DATASET CONTENT
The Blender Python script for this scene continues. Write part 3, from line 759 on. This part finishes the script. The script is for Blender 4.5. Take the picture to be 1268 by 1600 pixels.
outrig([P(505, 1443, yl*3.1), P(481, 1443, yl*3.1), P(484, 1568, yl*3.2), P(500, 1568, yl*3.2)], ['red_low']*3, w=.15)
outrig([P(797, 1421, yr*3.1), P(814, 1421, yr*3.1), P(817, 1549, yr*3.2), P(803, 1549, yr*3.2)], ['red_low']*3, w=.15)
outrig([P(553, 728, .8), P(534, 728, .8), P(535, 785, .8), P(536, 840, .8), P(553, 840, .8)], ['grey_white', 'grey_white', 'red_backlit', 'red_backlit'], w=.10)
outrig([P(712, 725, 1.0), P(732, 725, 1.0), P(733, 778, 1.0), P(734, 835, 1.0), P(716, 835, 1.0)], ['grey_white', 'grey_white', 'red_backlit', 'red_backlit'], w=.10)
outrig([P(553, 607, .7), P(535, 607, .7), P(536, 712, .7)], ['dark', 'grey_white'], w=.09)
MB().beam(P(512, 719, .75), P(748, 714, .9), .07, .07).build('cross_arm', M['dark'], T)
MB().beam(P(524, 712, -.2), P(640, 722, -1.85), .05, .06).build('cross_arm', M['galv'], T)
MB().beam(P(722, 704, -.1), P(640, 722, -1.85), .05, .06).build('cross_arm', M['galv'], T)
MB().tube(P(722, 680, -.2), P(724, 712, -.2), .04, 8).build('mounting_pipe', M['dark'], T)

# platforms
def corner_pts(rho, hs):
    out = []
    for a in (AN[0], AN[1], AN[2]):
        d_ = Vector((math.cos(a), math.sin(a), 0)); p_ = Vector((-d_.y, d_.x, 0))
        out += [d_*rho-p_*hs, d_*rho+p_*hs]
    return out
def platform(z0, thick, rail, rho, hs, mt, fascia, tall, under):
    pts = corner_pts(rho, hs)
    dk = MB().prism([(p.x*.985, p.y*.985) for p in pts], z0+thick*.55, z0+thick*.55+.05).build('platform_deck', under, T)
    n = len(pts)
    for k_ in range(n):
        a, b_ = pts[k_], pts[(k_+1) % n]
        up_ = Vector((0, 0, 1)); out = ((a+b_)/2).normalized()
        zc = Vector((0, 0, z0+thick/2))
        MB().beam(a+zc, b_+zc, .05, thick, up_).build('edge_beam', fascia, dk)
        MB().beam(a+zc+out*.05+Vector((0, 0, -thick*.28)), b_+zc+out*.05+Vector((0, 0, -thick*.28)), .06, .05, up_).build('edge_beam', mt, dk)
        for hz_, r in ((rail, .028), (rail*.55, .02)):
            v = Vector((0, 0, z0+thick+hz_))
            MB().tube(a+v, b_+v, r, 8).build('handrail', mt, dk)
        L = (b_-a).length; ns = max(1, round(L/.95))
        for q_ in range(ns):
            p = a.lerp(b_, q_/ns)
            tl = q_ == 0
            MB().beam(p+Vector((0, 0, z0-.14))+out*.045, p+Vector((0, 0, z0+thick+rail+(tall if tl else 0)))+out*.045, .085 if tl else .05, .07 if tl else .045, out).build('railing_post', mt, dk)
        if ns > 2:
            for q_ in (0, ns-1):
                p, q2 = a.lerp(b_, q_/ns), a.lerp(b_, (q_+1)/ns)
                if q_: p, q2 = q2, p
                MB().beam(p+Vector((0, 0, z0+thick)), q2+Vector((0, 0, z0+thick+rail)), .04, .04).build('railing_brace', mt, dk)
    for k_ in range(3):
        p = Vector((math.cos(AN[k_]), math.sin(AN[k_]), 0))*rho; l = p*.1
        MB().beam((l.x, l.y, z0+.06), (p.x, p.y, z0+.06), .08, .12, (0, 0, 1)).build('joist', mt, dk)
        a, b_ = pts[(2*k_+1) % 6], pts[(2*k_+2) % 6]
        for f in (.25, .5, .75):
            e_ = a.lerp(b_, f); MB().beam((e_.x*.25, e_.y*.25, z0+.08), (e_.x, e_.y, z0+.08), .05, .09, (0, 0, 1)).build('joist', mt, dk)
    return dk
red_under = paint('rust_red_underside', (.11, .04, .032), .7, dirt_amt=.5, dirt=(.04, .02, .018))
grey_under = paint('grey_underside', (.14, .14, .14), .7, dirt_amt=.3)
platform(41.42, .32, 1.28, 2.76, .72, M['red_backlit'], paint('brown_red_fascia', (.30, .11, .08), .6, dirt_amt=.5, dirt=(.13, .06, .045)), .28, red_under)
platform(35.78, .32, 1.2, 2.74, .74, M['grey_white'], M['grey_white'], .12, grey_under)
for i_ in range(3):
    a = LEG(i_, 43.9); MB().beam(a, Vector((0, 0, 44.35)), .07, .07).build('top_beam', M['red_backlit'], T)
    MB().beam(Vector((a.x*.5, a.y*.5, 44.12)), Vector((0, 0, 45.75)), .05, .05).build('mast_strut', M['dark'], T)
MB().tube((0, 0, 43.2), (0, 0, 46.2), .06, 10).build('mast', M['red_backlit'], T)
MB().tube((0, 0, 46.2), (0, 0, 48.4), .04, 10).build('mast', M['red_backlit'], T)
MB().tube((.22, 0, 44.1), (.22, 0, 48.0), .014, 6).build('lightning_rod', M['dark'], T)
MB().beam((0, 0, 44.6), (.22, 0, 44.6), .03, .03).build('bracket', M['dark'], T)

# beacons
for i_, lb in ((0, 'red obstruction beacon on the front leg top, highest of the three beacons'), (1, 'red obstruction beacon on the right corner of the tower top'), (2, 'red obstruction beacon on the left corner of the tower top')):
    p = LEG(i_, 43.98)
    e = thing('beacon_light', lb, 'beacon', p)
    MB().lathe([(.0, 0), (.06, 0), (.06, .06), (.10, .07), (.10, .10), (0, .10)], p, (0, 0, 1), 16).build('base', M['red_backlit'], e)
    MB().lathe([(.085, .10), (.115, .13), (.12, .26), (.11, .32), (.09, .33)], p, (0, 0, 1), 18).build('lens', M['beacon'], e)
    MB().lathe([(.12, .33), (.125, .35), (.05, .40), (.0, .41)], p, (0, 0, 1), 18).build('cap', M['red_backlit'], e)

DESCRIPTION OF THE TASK
Starting at the first line of the listing, retype every line up to and including the one with "8).build('mounting_pipe', M['dark'], T)".

ANSWER TO THE TASK
The Blender Python script for this scene continues. Write part 3, from line 759 on. This part finishes the script. The script is for Blender 4.5. Take the picture to be 1268 by 1600 pixels.
outrig([P(505, 1443, yl*3.1), P(481, 1443, yl*3.1), P(484, 1568, yl*3.2), P(500, 1568, yl*3.2)], ['red_low']*3, w=.15)
outrig([P(797, 1421, yr*3.1), P(814, 1421, yr*3.1), P(817, 1549, yr*3.2), P(803, 1549, yr*3.2)], ['red_low']*3, w=.15)
outrig([P(553, 728, .8), P(534, 728, .8), P(535, 785, .8), P(536, 840, .8), P(553, 840, .8)], ['grey_white', 'grey_white', 'red_backlit', 'red_backlit'], w=.10)
outrig([P(712, 725, 1.0), P(732, 725, 1.0), P(733, 778, 1.0), P(734, 835, 1.0), P(716, 835, 1.0)], ['grey_white', 'grey_white', 'red_backlit', 'red_backlit'], w=.10)
outrig([P(553, 607, .7), P(535, 607, .7), P(536, 712, .7)], ['dark', 'grey_white'], w=.09)
MB().beam(P(512, 719, .75), P(748, 714, .9), .07, .07).build('cross_arm', M['dark'], T)
MB().beam(P(524, 712, -.2), P(640, 722, -1.85), .05, .06).build('cross_arm', M['galv'], T)
MB().beam(P(722, 704, -.1), P(640, 722, -1.85), .05, .06).build('cross_arm', M['galv'], T)
MB().tube(P(722, 680, -.2), P(724, 712, -.2), .04, 8).build('mounting_pipe', M['dark'], T)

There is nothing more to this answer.